De acordo com o último levantamento feito pela Prefeitura do Recife, cerca de 1.200 pessoas vivem em situação de rua na Capital. O órgão diz que acompanha essa população por meio do Serviço Especializado em Abordagem Social de Rua (SEAS), que faz atendimentos individuais e coletivos, oficinas e atividades de convívio e socialização, além de ações que incentivem o protagonismo, o desenvolvimento de sociabilidades e o fortalecimento de vínculos interpessoais e familiares que oportunizem a construção de novos projetos de vida.

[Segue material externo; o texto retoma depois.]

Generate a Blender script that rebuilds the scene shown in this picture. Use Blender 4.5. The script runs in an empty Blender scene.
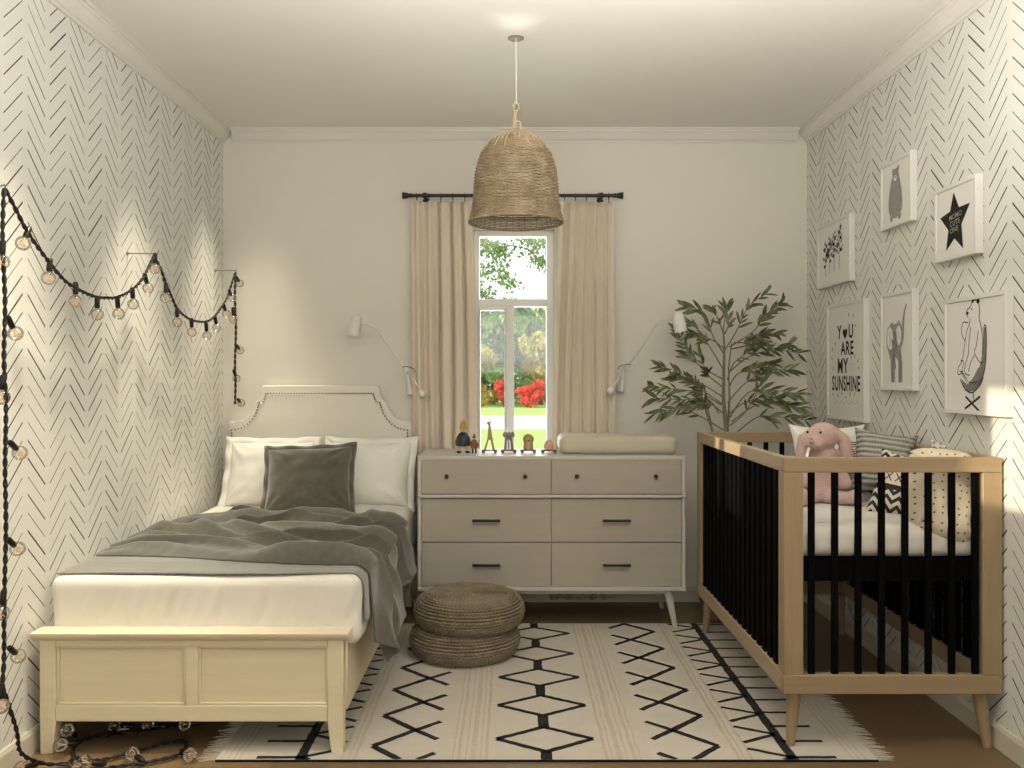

A Cidade, acrescenta a PCR, dispõe de dois Centros de Referência Especializados para População em Situação de Rua (Centro POP). Nos Centros POP, os usuários podem ser incluídos no Cadastro Único, ter acesso à alimentação, higiene pessoal (banho), atendimento psicossocial e podem ser encaminhadas para acolhimento. Os Centros POP funcionam de segunda à sexta-feira, das 8h às 17h, e se localizam nos bairros de Santo Amaro e Madalena.